JUDICIAL SYSTEM TRANSFORMATION IN THE GLOBALIZING WORLD: KOREA AND JAPAN

by Dai-Kwon Choi and Kahei Rokumoto (eds). Seoul: Seoul National University Press, 2007. 425pp. Cloth. $56.00. ISBN: 9788952107893.

Reviewed by Tom Ginsburg, University of Chicago Law School. Email: tginsburg [at] uchicago.edu.

pp.162-163

In the late 1960s two young scholars from neighboring countries in East Asia had the common experience of studying at the University of California at Berkeley, then as now a major incubator of socio-legal studies. Both men went back to their countries and enjoyed long and productive careers at the leading national universities, introducing the methods of social and political analysis of law into scholarly milieu that were then dominated by civil-law formalism. Both men trained generations of students and can be said to have had a major impact on their legal academies.

In this volume, Professors Dai-Kwon Choi and Kahei Rokumoto, now emeriti from Seoul National University and Tokyo University respectively, have come together to collaborate on a parallel examination of the profound reforms that their legal systems have experienced in the last two decades. Each scholar contributes an introductory chapter laying out the institutional and historical setting of legal reform, as well as a long chapter on legal reform and a conclusion. In addition, the book includes contributions by some of their students, in parallel chapters on civil litigation, the legal profession, and corporate legal practice. The volume is thus mid-way between an edited volume and co-authored one.

The volume is the first book-length treatment of legal reform in Northeast Asia, an important topic deserving of careful analysis. The Japanese and Korean legal systems have linked histories. Both societies, of course, have had historical influence from China. The modern legal system in both countries was formed in the Meiji era, when Korea became a Japanese colony and remained so for 35 years. In the postwar period, Japanese influence on Korea continued to be profound, both at the level of substantive law and with regard to legal institutions. In both countries, the legal system was of reasonably high quality, but not very important in the sense that it governed a relatively small segment of social interaction. Legal services were limited by government policy, and the judiciary, though generally clean, was also kept small. In the absence of legal institutions, informal institutions came to dominate the realm of dispute resolution, and law played only a secondary role in the high growth economy and the resolution of important social and political disputes. Academics made calls for changes, but these did not come to fruition.

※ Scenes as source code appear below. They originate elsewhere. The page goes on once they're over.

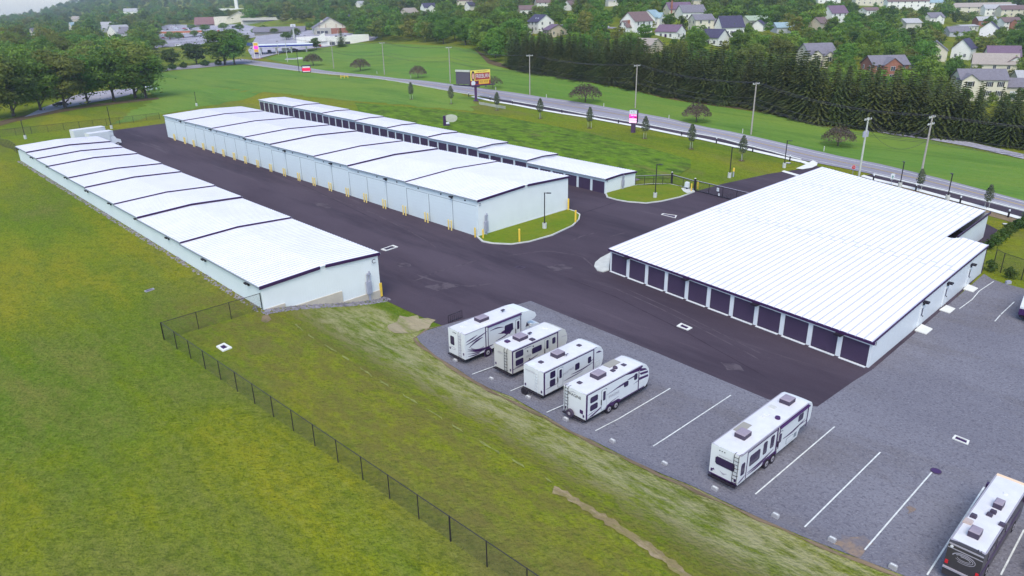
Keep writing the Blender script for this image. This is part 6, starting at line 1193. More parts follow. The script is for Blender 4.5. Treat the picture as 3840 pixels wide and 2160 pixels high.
house("small white gabled house among trees above the fuel station", "small white house above the fuel station", 1342, 28, 50, 12, 9, 4.5, 3.2, W_, 'r_pale', (1330, 6, 1364, 27), detail=0)
house("grey roofed house deep among the upper left trees", "grey roofed house upper left", 385, 122, 35, 22, 16, 4.5, 7, 'w_grey', 'r_pale', (372, 92, 420, 118), st=1, detail=0)
house("pale house with steep white gable beside the grey roofed house upper left", "steep pale house upper left", 422, 142, 60, 18, 14, 6, 6, W_, 'r_pale', (404, 112, 445, 140), detail=0)
house("grey house right of the steep pale house upper left", "grey house upper left", 455, 140, 10, 22, 14, 4, 6, 'w_grey', 'r_grey', (440, 112, 492, 138), st=1, detail=0)
house("white gable house with blue roof among the upper left trees", "blue roofed house upper left", 268, 122, 50, 18, 12, 6, 6, W_, 'r_teal', (252, 98, 282, 120), detail=0)
house("long white building on the upper left ridge", "long white ridge building", 468, 56, 12, 40, 14, 6, 5, W_, 'r_pale', (460, 38, 524, 54), st=1, detail=0)
house("small tan building among the upper left trees", "small tan building upper left", 275, 84, 8, 34, 12, 6, 4, 'w_tan', 'r_tan', (268, 70, 304, 82), st=1, detail=0)
house("little white house between the left-hand trees", "little white house left", 122, 146, 60, 12, 9, 6, 5, W_, 'r_grey', (115, 128, 142, 146), detail=0)

# ------------------------------------------------------------------ shops, fuel stations
def block(name, label, cat, px, py, az, L, Wd, h, wall, roof='r_pale', parapet=.6, zb=-2):
    p = G(px, py); r = thing(name, label, cat, (p[0], p[1], TZ(*p)), R(az)); b = MB(); b.box(0, L, 0, Wd, zb, h); w = b.build("wall", wall, r)
    b = MB(); b.box(.3, L - .3, .3, Wd - .3, h, h + .06); b.build("roof", roof, r); b = MB(); b.box(-.05, L + .05, -.05, .25, h, h + parapet); b.box(-.05, .25, .25, Wd, h, h + parapet); b.box(L - .25, L + .05, .25, Wd, h, h + parapet); b.box(-.05, L + .05, Wd - .2, Wd + .05, h, h + parapet); b.build("parapet", wall, r)
    HOUSES.append((None, px, py, math.hypot(*p), (None if name in ('long_store', 'shop', 'gabled_store') else (px, py - h * 4, px + L * 2.4, py)), p + np.array([math.cos(R(az)), math.sin(R(az))]) * L / 2, L * .5)); return r
def shopwin(r, x0, x1, z0, z1, y=0): b = MB(); b.box(x0 - .1, x1 + .1, y - .08, y, z0 - .1, z1 + .1, 0); b.box(x0, x1, y - .12, y - .06, z0, z1, 1); return b.build("window", ['trim', 'window'], r)
s = block("shop", "white flat-roofed roadside shop with tall corner parapet by the fuel station", "shop", 1115, 178, 14, 46, 18, 5.2, W_, 'r_purple', .8)
b = MB(); b.xz([(6, 3.4), (6, 6.2), (14, 6.4), (18, 8.8), (19, 5.4), (19, 3.4)], -1.2, .4); b.build("canopy", W_, s); b = MB(); b.box(36, 47, -1.2, 3, 0, 7.0); b.build("tower_wall", W_, s)
for x in (1.5, 9, 21, 26, 31): shopwin(s, x, x + 3.4, .8, 2.8)
for x in (22, 25, 28, 31): b = MB(); b.box(x, x + 1.6, 6, 8, 5.2, 6.4); b.build("roof_unit", 'ac' if x % 2 else 'vent', s)
s = block("gabled_store", "large store with grey gabled roof, cream half-timbered gable and brick wall", "store", 1180, 132, 18, 26, 22, 5.0, W_, 'r_grey', .2)
wb, rb = MB(), MB(); gable(wb, rb, 0, 26, 0, 24, 5.2, 7.5, 'y', .8); wb.build("gable_wall", C_, s); rb.build("gable_roof", 'r_grey', s); b = MB(); b.box(13, 26.1, -.3, -.02, -1, 4.8); b.build("brick_front", 'brick', s)
for x in (2, 5, 8): shopwin(s, x, x + 2.4, 1, 3)
for x in (6, 15): b = MB(); b.box(x, x + 2, 4, 7, 8.5, 10.5); b.build("dormer", C_, s)
for x in (4, 9, 17, 22): b = MB(); b.box(x, x + .3, -.4, -.3, 5.2, 8); b.build("timber", 'brick', s)
s = block("long_store", "long dark-roofed low building with lit entrance lights behind the trees", "store", 1310, 94, 8, 46, 20, 4.2, 'w_tan', 'r_dark', .3); wb, rb = MB(), MB(); gable(wb, rb, 0, 46, 0, 20, 4.3, 4.2, 'x', 1.0); wb.build("gable_wall", 'w_tan', s); rb.build("pitched_roof", 'r_dark', s)
M['lamp_on'] = emit(mat("lit_lamp", (1, .9, .7), .4), (1, .85, .6), 2.5)
for x in (26, 32, 36, 39): b = MB(); b.box(x, x + .8, -1.2, -1.0, 3, 3.7); b.build("entrance_light", 'lamp_on', s)
s = block("supermarket", "long pale flat-roofed store with a red roof at its right end", "store", 905, 96, 8, 62, 40, 6.5, 'w_beige', 'r_pale', .8); wb, rb = MB(), MB(); gable(wb, rb, 62, 90, 2, 34, 6, 6, 'x', 1); wb.build("wing_wall", 'brick', s); rb.build("wing_roof", 'r_red', s)
b = MB(); b.box(2, 60, -2, .5, 4.2, 4.9); b.build("dark_band", 'r_dark', s); b = MB(); b.box(70, 96, -14, 0, -1, 5.5); b.build("brick_front", 'brick', s)
s = block("drive_through", "low building with grey hipped roof and white eaves behind the fuel canopy", "shop", 955, 137, 10, 40, 16, 3.6, 'w_beige', 'r_grey', .1); wb, rb = MB(), MB(); gable(wb, rb, 0, 40, 0, 16, 3.8, 3.2, 'x', 1.2); wb.build("gable_wall", 'w_beige', s); rb.build("pitched_roof", 'r_grey', s)
s = block("red_store", "building with a broad brown-red roof at the far edge of town", "store", 735, 104, 15, 46, 24, 4, 'w_tan', 'r_red', .2); wb, rb = MB(), MB(); gable(wb, rb, 0, 46, 0, 26, 4.2, 7, 'x', 1.5); wb.build("gable_wall", 'w_tan', s); rb.build("pitched_roof", hm('r_brownred', (.2, .11, .11), rough=.9, var=.15), s)
s = block("cream_store", "cream flat-roofed store with a pointed gable left of the pale store", "store", 806, 98, 10, 40, 30, 9, C_, 'r_pale', 1); wb, rb = MB(), MB(); gable(wb, rb, 16, 40, -3, 6, 9, 6, 'y', 1); wb.build("gable_wall", C_, s); rb.build("gable_roof", C_, s)
s = block("white_tower", "flat white building with a pale tower on the upper left ridge", "building", 815, 46, 8, 48, 20, 5, W_, 'r_pale', .8); b = MB(); b.box(30, 35, 2, 7, 0, 26); b.build("tower", W_, s)
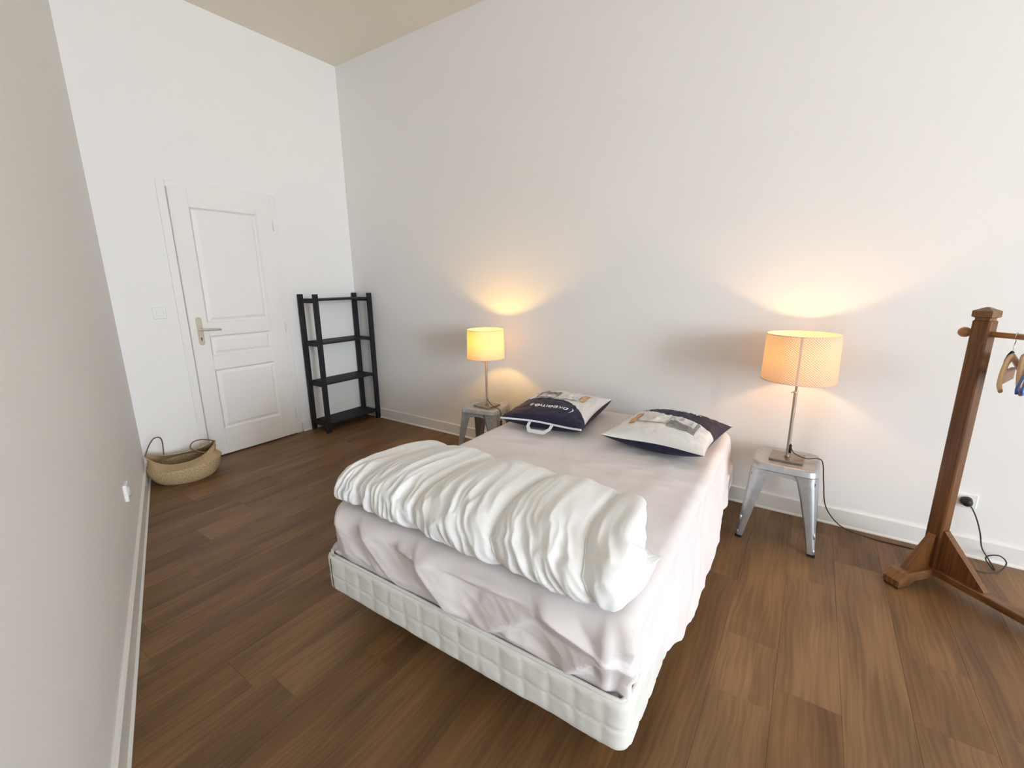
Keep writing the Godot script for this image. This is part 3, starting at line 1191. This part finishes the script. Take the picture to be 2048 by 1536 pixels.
# ------------------------------------------------------------------ metal stools
func make_stool(called: String, label: String, at: Vector3, turn: float) -> Node3D:
	var s := thing(called, label, "stool", at, turn, "metal stools used as bedside tables")
	var H := 0.44
	# seat: pressed pan with rolled edge and skirt
	var st := start()
	var ring := func(h: float, r: float, y: float, k: float) -> Vector3:
		var q := rounded(k, h, -h, h, r)
		return Vector3(q[0], y, q[1])
	var prof := [[0.0, 0.001, H - 0.006], [0.10, 0.03, H - 0.006], [0.125, 0.042, H - 0.004], [0.136, 0.045, H], [0.145, 0.048, H - 0.002], [0.150, 0.050, H - 0.009], [0.152, 0.051, H - 0.030], [0.1535, 0.052, H - 0.033], [0.1535, 0.052, H - 0.038], [0.150, 0.050, H - 0.040]]
	add_grid(st, 96, prof.size() - 1, func(u: float, v: float):
		var q = prof[int(round(v * (prof.size() - 1)))]
		return ring.call(maxf(q[0], 0.0015), q[1], q[2], u))
	obj("seat", done(st), M.galvanised, s)
	# aprons between the legs, arched along the lower edge
	for k in 4:
		var arch := []
		arch.append(Vector2(-0.10, 0.0))
		arch.append(Vector2(0.10, 0.0))
		for i in 13:
			var t := lerpf(1.0, -1.0, i / 12.0)
			arch.append(Vector2(t * 0.10, -0.022 - 0.030 * pow(absf(t), 3.0)))
		st = start()
		add_prism(st, arch, Vector3(0, H - 0.036, 0.148), Vector3.RIGHT, Vector3(0, 0.995, -0.0).normalized() + Vector3(0, 0, -0.12), Vector3(0, 0, -0.002))
		var a := obj("apron", done(st), M.galvanised, s)
		a.rotation.y = k * PI / 2
	# legs: folded sheet, broad at the top and narrow at the foot
	for k in 4:
		var leg := grid(22, 16, func(u: float, v: float):
			var y := lerpf(H - 0.036, 0.014, v)
			var corner := lerpf(0.1505, 0.182, v)
			var arm := lerpf(0.100, 0.034, pow(v, 0.75))
			var r := lerpf(0.045, 0.013, v)
			# outline: inside along one arm, round the corner, along the other arm, back on the inner face
			var th := 0.003
			var outside: bool = u <= 0.5
			var t: float = u * 2.0 if outside else (1.0 - u) * 2.0
			var inn := 0.0 if outside else th
			var c := corner - inn
			var rr := maxf(r - inn, 0.004)
			var straight := arm - r
			var arc := PI / 2 * r
			var d := t * (2 * straight + arc)
			var p: Vector2
			if d < straight:
				p = Vector2(c, corner - arm + d)
			elif d < straight + arc:
				var an := (d - straight) / r
				p = Vector2(c - rr + rr * cos(an), c - rr + rr * sin(an))
			else:
				p = Vector2(corner - r - (d - straight - arc), c)
			return Vector3(p.x, y, p.y))
		var l := obj("leg", leg, M.galvanised, s)
		l.rotation.y = k * PI / 2
		# pressed rib near the foot
		var rb := start()
		add_tube(rb, PackedVector3Array([Vector3(0.163, 0.125, 0.163), Vector3(0.1675, 0.112, 0.1675), Vector3(0.1705, 0.095, 0.1705)]), 0.008, 8, Vector2(1, 1), 0.5)
		obj("pressed_rib", done(rb), M.galvanised, l)
		rb = start()
		add_tube(rb, PackedVector3Array([Vector3(0.170, 0.040, 0.170), Vector3(0.1725, 0.030, 0.1725), Vector3(0.174, 0.018, 0.174)]), 0.009, 8, Vector2(1, 1), 0.9)
		obj("pressed_rib", done(rb), M.galvanised, l)
		obj("rubber_foot", box(Vector3(0.034, 0.016, 0.034), 0.004, Vector3(0.167, 0.008, 0.167)), M.black_rubber, l)
	# crossed brace under the seat
	for q in [PI / 4, -PI / 4]:
		obj("brace", box(Vector3(0.40, 0.022, 0.003), 0.0005, Vector3(0, H - 0.072 - (0.004 if q > 0 else 0.0), 0), Basis(Vector3.UP, q)), M.dark_metal, s)
	return s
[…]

It took large shocks to trigger reform. With the beginning of democratization in South Korea in 1987 and the bursting of the Japanese financial bubble in 1990, the legal system gradually began to assume more importance. In Korea, [*163] activist lawyers sought to use the legal system to transform their society. In Japan, an elite consensus gradually emerged that the society ought to become more law-governed. In both countries, the quota of new legal professionals was raised gradually. Around the turn of the 21st century, multi-partite deliberative councils were established to make recommendations for more structural legal reforms. These processes led to the adoption of quasi-jury systems in each country and new systems of legal education, as well as expanded access to courts.

This book offers rich insight into these processes, as well as a good deal of data. Both Professors Choi and Rokumoto were central players in legal reform proposals over the decades and offer detailed blow by blow accounts of the process of legal reform. In addition, the chapters by their collaborators are quite valuable. Dohyun Kim and Sanghie Ahn (Korea) and Ichiro Ozaki (Japan) offer rich statistical portraits of litigation trends over time. The chapters on the legal profession (by Dohyun Kim and Seung Heum Hwang for Korea, and Hiroshi Takahashi for Japan) are similarly full of detailed data. The chapters on corporate lawyers by Kuk-woon Lee (Korea) and Ryo Hamano (Japan) provide a more focused examination of a particular part of the legal profession that is of central importance in globalization. The elucidation of the parallel reforms and their impact leads to the two concluding chapters, in which each of the principal authors makes comparative observations about the two countries.

The volume is invaluable as a description of major structural reforms, and scholars interested in these issues will find much useful information for further work. One of the contributions is to call attention to the process of legal reform itself as a distinct focus of research. Both Japan and Korea have used the approach of deliberative councils to coordinate and recommend reforms. This process of negotiated and coordinated reforms might, in theory, produce a more coherent set of initiatives than the more ad-hoc organic process that characterizes legal reform in other contexts. Connecting process to outcome is an important line of inquiry for future studies of legal reform.

Another set of questions that arises from the examination of legal reform in Northeast Asia is causal. Why have the particular reforms been chosen from among many possibilities? This volume does not directly address the role of globalization in producing these changes, but that is surely an important frame to understand the process.

In short, Choi and Rokumoto along with their collaborators have produced a useful book on two very important cases of legal reform. The volume and its rich data analyses should be of interest not only to scholars of East Asia, but to those interested in using this part of the world to test broader theories.